The meeting is expected to be the largest gathering ever held aimed at fighting illegal drug trafficking and abuse.

Under-Secretary General Pino Arlacchi says more than 30 presidents and prime ministers are scheduled to attend the summit, including senior government officials from the United States, France, Britain, Ukraine, Latvia, Lithuania, the Kyrgyz Republic, Mexico, Colombia, Italy, Canada, Bolivia, Peru and Spain.

Arlacchi is executive director of the U.N. international drug control program and the U.N. office of drug control and crime prevention. He says a "grand alliance of nations can and will conquer the global plague of drugs."

U.N. officials say the drug summit marks a critical juncture in the fight against drug supply and demand. They say that for the first time national leaders will gather to work out a global strategy to control drugs.

Among issues to be dealt with are money laundering, extradition of drug traffickers and the sharing of information on drug cartels.

Arlacchi, who will head the meeting, calls narcotics and organized crime the "major threats to the world in the next century."

U.N. officials say the time is right for a drug summit. They cite the erosion of East-West and North-South barriers to cooperation and the blurring of previous policy differences between those nations who produce and consume drugs.

Arlacchi says: "This is a fight that can be won given the political will illustrated by the international community's participation in this drug summit."

The U.N. official, who previously served as a leading strategist in the Italian government's campaign against the Mafia, says coca leaf and opium poppy production could be eliminated in little more than a decade.

The U.N. estimates that nearly 5,000 tons of illicit opium was produced worldwide in 1997. Opium is a key ingredient for heroin.

In terms of area under cultivation, the U.N. estimates that last year about 270,000 hectares were used with Afghanistan and Myanmar being the main sources. Together these two countries accounted for 80 percent of global area under opium poppy cultivation.

Most of the world's illicit cocaine comes from Peru, Colombia and Bolivia. The U.N. estimates that last year about 73,000 hectares were used for cultivation of opium, producing more than 300,000 tons of coca leaf.

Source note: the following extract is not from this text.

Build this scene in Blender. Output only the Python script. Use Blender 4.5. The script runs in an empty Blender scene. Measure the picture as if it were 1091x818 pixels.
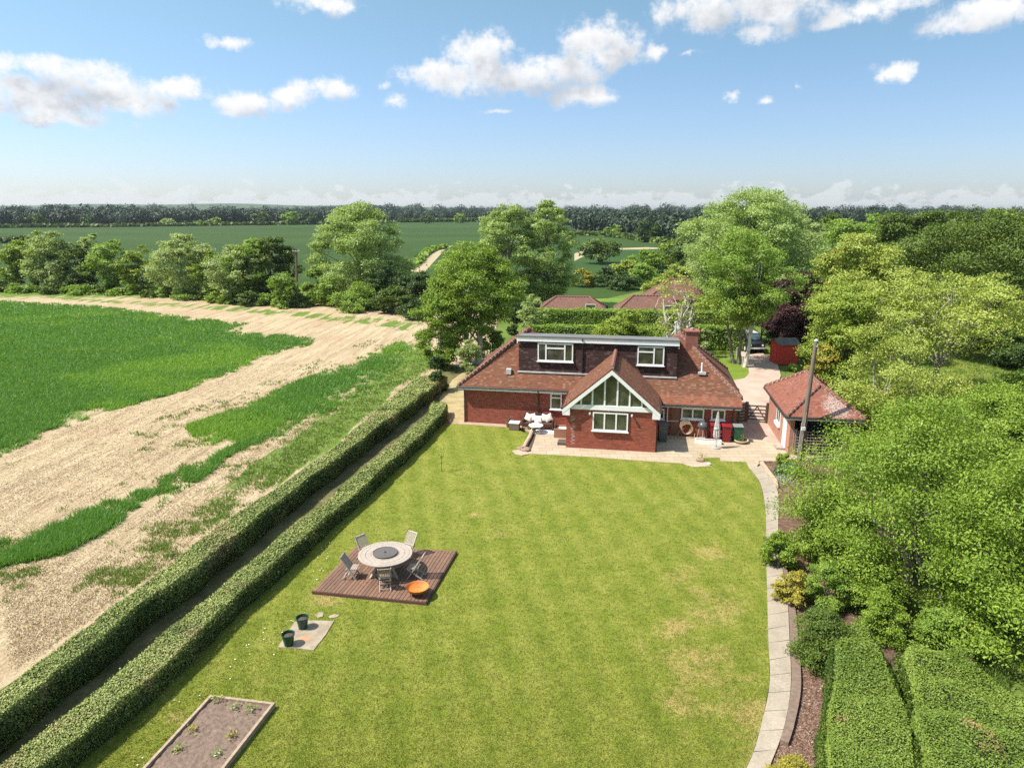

The U.S. government estimates that annual cocaine sales total 30,000 million dollars in the United States, by far the largest consuming nation of the illegal drug.

Officials say illicit cultivation of cannabis is more widespread than opium poppy and coca leaf. They say that the largest areas under growth of cannabis are found in the countries of the former Soviet Union, notably Russia, Kazakhstan and other Central Asian countries.